## WHAT TO DO
Restate the whole listing word for word. Pictures are left out.

## DATA SHOWN
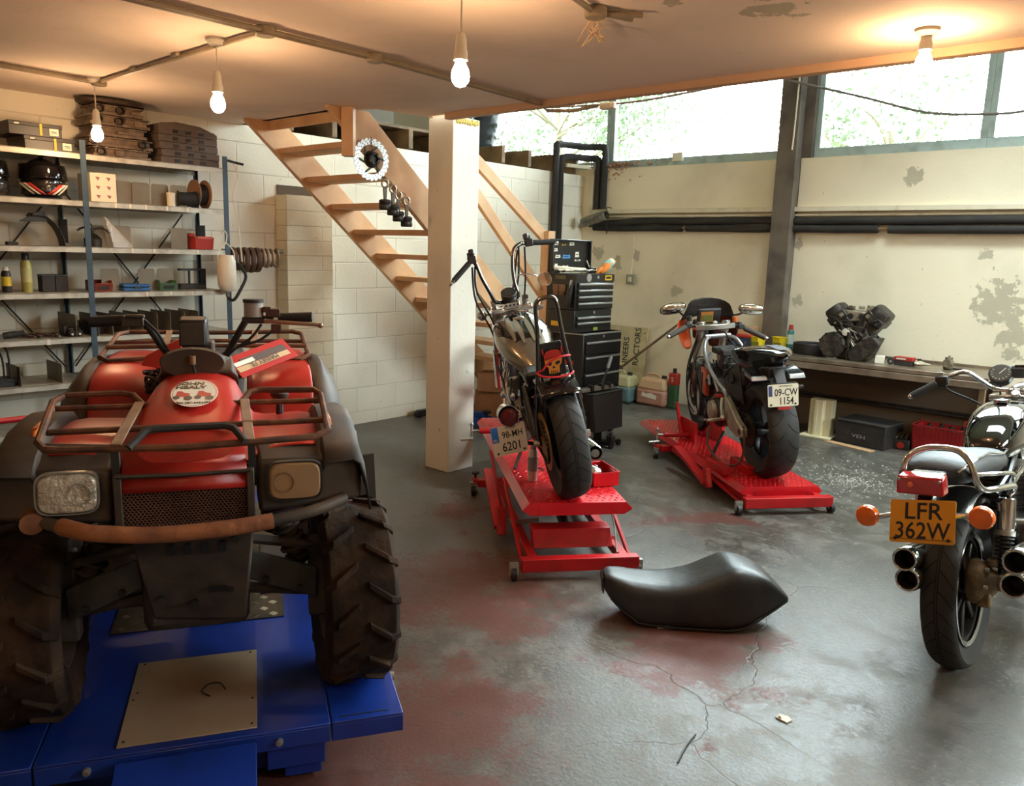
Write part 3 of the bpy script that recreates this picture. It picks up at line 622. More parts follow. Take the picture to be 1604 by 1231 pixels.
# left bay, third shelf: loose mudguard and small box
t = thing('mudguard', 'black curved plastic mudguard leaning on the third shelf', 'mudguard', (-5.48, 1.9, LV[5]))
b = MB(); rows = []
for q in smooth_path([(0, .01, .004), (0, .0, .07), (0, -.035, .14), (0, -.09, .185), (0, -.17, .192)], 5): rows.append([q+V((dx, 0, -abs(dx)*.3)) for dx in (-.05, -.03, 0, .03, .05)])
b.loft(rows, cap=False, closed=False); b.build('guard', m_blk, t, thick=.006)
MB().prism([(-.24, .14), (-.08, .145), (-.09, .2), (-.13, .205)], (.03, 0, 0), Y, Z, (.008, 0, 0)).build('side_wing', m_blk, t)
tag(MB().bx(-5.46, -5.40, 1.585, 1.64, LV[5], LV[5]+.02).build('black_tin', m_blkm, bevel=.003), 'flat little black tin on the third shelf', 'tin')
def spraycan(name, label, loc, h, r, c_body, c_cap, band=None, group=None):
    t = thing(name, label, 'spray can', loc, group=group); hb = h*.74
    MB().lathe([(0, 0), (r*.92, 0), (r, .006), (r, hb), (r*.72, hb+.018), (0, hb+.02)], (0, 0, 0), Z, 20, cap=False).build('can', c_body, t)
    MB().lathe([(0, hb+.012), (r*.66, hb+.014), (r*.62, h*.97), (r*.5, h), (0, h)], (0, 0, 0), Z, 18, cap=False).build('cap', c_cap, t)
    if band: MB().lathe([(r+.0008, hb*.35), (r+.0008, hb*.85)], (0, 0, 0), Z, 20, cap=False).build('label_band', band, t)
    return t
m_ycan = mat('yellow_green_can', (176, 168, 96), .4, .2)
spraycan('spray_can', 'short dark spray can with yellow band on the fourth shelf', (-5.42, 1.565, LV[4]), .15, .026, m_blk, m_paper, mat('yellow_band', (206, 176, 40), .5))
spraycan('spray_can', 'tall yellowish spray can with black top on the fourth shelf', (-5.42, 1.675, LV[4]), .235, .03, m_ycan, m_blk, mat('pale_band', (196, 190, 130), .5))
for i, (y, l) in enumerate(((1.785, 'square black battery-like box on the fourth shelf beside the tall can'), (1.86, 'square black box on the fourth shelf next to the blue upright'))):
    t = thing('small_box', l, 'box', (-5.43, y, LV[4])); MB().bx(-.04, .04, -.036, .036, 0, .095).build('case', m_blkm, t, bevel=.003); MB().bx(-.041, .041, -.037, .037, .095, .107).build('lid', m_blk, t, bevel=.002)
# left bay, fifth shelf
t = thing('torch', 'black rubber torch lying on the fifth shelf', 'torch', (-5.40, 1.52, LV[3]+.022)); MB().lathe([(0, 0), (.02, 0), (.02, .07), (.017, .08), (.017, .11), (0, .112)], (0, 0, 0), (.1, 1, .12), 14, cap=False).build('body', m_rub, t)
MB().lathe([(.0205, .02), (.0215, .03), (.0205, .04)], (0, 0, 0), (.1, 1, .12), 14, cap=False).build('grip_ring', m_blk, t)
m_tool = mat('worn_tool_steel', (120, 110, 98), .4, .8); m_tgrip = mat('red_brown_grip', (110, 62, 50), .6)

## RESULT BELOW
Write part 3 of the bpy script that recreates this picture. It picks up at line 622. More parts follow. Take the picture to be 1604 by 1231 pixels.
# left bay, third shelf: loose mudguard and small box
t = thing('mudguard', 'black curved plastic mudguard leaning on the third shelf', 'mudguard', (-5.48, 1.9, LV[5]))
b = MB(); rows = []
for q in smooth_path([(0, .01, .004), (0, .0, .07), (0, -.035, .14), (0, -.09, .185), (0, -.17, .192)], 5): rows.append([q+V((dx, 0, -abs(dx)*.3)) for dx in (-.05, -.03, 0, .03, .05)])
b.loft(rows, cap=False, closed=False); b.build('guard', m_blk, t, thick=.006)
MB().prism([(-.24, .14), (-.08, .145), (-.09, .2), (-.13, .205)], (.03, 0, 0), Y, Z, (.008, 0, 0)).build('side_wing', m_blk, t)
tag(MB().bx(-5.46, -5.40, 1.585, 1.64, LV[5], LV[5]+.02).build('black_tin', m_blkm, bevel=.003), 'flat little black tin on the third shelf', 'tin')
def spraycan(name, label, loc, h, r, c_body, c_cap, band=None, group=None):
    t = thing(name, label, 'spray can', loc, group=group); hb = h*.74
    MB().lathe([(0, 0), (r*.92, 0), (r, .006), (r, hb), (r*.72, hb+.018), (0, hb+.02)], (0, 0, 0), Z, 20, cap=False).build('can', c_body, t)
    MB().lathe([(0, hb+.012), (r*.66, hb+.014), (r*.62, h*.97), (r*.5, h), (0, h)], (0, 0, 0), Z, 18, cap=False).build('cap', c_cap, t)
    if band: MB().lathe([(r+.0008, hb*.35), (r+.0008, hb*.85)], (0, 0, 0), Z, 20, cap=False).build('label_band', band, t)
    return t
m_ycan = mat('yellow_green_can', (176, 168, 96), .4, .2)
spraycan('spray_can', 'short dark spray can with yellow band on the fourth shelf', (-5.42, 1.565, LV[4]), .15, .026, m_blk, m_paper, mat('yellow_band', (206, 176, 40), .5))
spraycan('spray_can', 'tall yellowish spray can with black top on the fourth shelf', (-5.42, 1.675, LV[4]), .235, .03, m_ycan, m_blk, mat('pale_band', (196, 190, 130), .5))
for i, (y, l) in enumerate(((1.785, 'square black battery-like box on the fourth shelf beside the tall can'), (1.86, 'square black box on the fourth shelf next to the blue upright'))):
    t = thing('small_box', l, 'box', (-5.43, y, LV[4])); MB().bx(-.04, .04, -.036, .036, 0, .095).build('case', m_blkm, t, bevel=.003); MB().bx(-.041, .041, -.037, .037, .095, .107).build('lid', m_blk, t, bevel=.002)
# left bay, fifth shelf
t = thing('torch', 'black rubber torch lying on the fifth shelf', 'torch', (-5.40, 1.52, LV[3]+.022)); MB().lathe([(0, 0), (.02, 0), (.02, .07), (.017, .08), (.017, .11), (0, .112)], (0, 0, 0), (.1, 1, .12), 14, cap=False).build('body', m_rub, t)
MB().lathe([(.0205, .02), (.0215, .03), (.0205, .04)], (0, 0, 0), (.1, 1, .12), 14, cap=False).build('grip_ring', m_blk, t)
m_tool = mat('worn_tool_steel', (120, 110, 98), .4, .8); m_tgrip = mat('red_brown_grip', (110, 62, 50), .6)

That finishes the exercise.